Task brief: Search the material for "starts" and show all lines that contain it.

══════════

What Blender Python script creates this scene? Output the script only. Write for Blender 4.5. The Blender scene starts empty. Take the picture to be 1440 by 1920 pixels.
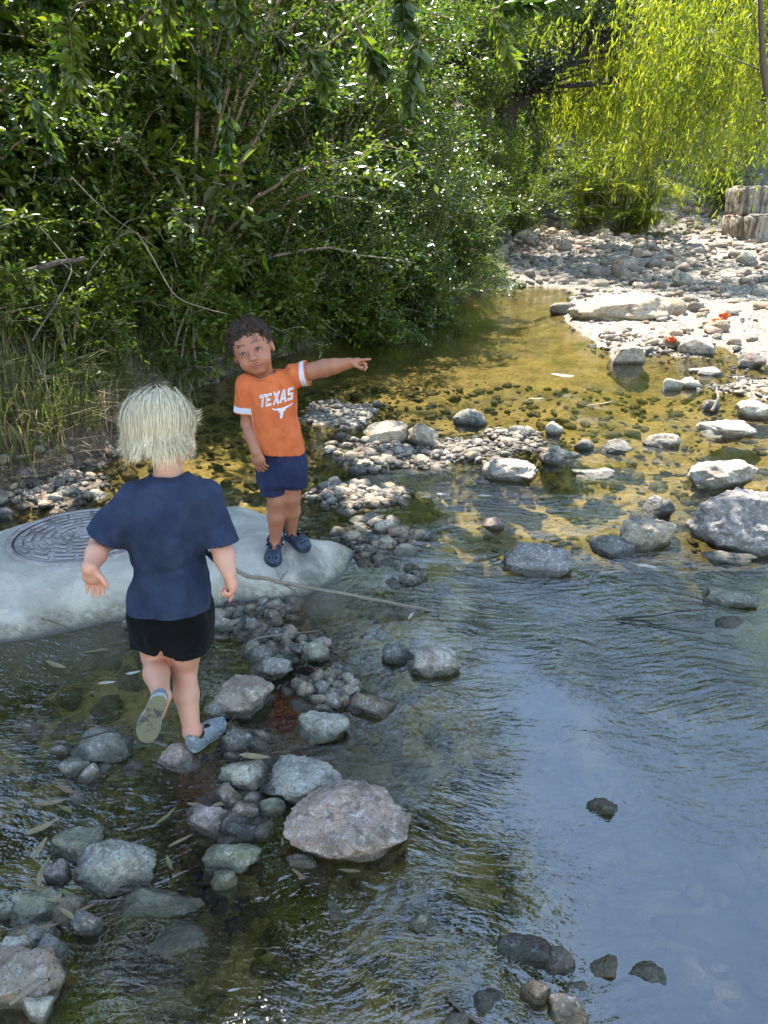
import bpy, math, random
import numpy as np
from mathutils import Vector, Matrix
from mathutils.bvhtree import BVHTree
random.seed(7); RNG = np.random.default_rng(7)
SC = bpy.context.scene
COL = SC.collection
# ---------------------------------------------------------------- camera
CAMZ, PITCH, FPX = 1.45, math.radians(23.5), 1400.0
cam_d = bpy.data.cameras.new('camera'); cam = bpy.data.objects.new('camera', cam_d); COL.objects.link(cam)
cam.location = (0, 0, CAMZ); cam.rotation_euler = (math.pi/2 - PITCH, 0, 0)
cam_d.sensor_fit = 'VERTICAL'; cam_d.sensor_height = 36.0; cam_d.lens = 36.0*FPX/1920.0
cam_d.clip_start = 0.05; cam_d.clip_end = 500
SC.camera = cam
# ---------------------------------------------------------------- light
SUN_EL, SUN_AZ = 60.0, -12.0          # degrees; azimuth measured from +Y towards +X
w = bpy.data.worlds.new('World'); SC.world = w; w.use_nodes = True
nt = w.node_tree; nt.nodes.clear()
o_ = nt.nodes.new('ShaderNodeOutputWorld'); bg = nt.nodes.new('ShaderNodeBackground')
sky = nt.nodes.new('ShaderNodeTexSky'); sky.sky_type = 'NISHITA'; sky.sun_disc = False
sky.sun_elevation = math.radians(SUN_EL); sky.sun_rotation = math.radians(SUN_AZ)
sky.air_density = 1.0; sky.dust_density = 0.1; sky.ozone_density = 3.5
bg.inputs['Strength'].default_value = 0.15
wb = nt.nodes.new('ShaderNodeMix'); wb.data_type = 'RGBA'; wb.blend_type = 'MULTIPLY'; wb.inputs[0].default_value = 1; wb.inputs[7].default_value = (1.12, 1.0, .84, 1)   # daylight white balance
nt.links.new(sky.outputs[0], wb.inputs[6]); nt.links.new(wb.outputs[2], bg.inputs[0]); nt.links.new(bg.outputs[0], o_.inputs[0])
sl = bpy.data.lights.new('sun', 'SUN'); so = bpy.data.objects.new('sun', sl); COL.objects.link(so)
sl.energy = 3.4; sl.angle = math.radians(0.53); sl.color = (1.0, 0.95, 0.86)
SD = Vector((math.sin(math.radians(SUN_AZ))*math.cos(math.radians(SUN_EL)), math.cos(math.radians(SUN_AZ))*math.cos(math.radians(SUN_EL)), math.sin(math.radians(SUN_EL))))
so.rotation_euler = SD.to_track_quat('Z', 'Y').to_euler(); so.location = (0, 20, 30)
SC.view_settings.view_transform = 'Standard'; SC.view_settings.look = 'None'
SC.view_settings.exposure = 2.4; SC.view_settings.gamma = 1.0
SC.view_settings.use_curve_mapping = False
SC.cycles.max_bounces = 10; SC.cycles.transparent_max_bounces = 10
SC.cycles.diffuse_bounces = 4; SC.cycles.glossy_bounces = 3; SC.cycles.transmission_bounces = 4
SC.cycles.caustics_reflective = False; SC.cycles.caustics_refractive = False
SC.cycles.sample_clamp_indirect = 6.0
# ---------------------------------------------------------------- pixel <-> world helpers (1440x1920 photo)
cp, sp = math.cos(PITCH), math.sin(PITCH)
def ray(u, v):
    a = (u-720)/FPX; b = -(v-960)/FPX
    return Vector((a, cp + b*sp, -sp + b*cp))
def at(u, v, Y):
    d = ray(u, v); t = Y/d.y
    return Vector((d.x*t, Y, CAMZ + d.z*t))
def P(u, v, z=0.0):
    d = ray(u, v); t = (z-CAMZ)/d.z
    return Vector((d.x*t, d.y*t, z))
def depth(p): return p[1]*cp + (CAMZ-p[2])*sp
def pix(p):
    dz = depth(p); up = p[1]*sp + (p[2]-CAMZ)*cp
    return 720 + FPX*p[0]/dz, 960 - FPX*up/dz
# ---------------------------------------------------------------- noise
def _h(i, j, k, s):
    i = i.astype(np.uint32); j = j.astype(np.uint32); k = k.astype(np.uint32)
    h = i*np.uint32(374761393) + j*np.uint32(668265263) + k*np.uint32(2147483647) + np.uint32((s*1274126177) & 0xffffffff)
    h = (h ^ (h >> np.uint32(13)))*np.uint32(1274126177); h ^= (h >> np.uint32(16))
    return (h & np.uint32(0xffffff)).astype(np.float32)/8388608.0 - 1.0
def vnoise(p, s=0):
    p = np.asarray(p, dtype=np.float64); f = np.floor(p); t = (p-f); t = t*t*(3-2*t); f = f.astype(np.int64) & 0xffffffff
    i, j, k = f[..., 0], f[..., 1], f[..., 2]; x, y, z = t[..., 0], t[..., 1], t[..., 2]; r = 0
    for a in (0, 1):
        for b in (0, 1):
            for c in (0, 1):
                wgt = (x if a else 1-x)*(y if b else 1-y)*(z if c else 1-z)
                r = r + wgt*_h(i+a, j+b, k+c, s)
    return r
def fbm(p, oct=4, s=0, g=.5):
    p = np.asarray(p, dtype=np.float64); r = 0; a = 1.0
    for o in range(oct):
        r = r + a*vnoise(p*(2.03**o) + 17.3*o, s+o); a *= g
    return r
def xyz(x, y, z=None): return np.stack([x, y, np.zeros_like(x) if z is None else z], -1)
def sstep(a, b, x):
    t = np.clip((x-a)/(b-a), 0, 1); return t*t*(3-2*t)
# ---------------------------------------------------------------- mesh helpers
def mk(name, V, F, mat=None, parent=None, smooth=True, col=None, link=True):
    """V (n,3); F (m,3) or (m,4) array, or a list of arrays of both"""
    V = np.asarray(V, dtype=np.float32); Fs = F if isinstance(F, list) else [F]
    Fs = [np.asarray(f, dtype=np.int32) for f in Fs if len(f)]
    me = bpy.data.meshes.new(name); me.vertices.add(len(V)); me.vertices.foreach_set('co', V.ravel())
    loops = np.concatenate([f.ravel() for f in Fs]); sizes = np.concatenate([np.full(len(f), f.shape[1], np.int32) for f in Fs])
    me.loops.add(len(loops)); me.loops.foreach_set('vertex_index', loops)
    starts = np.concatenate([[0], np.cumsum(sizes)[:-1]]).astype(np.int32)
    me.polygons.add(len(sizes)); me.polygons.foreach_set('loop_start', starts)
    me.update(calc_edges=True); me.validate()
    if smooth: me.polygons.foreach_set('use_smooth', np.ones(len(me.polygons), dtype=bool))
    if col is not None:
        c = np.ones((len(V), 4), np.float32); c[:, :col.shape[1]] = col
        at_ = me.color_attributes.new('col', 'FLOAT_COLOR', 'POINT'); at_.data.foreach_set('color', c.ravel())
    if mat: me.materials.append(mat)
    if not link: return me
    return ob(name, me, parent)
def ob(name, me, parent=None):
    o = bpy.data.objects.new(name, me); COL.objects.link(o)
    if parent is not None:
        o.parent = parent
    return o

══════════

Response to the exercise:
What Blender Python script creates this scene? Output the script only. Write for Blender 4.5. The Blender scene starts empty. Take the picture to be 1440 by 1920 pixels.
    starts = np.concatenate([[0], np.cumsum(sizes)[:-1]]).astype(np.int32)
    me.polygons.add(len(sizes)); me.polygons.foreach_set('loop_start', starts)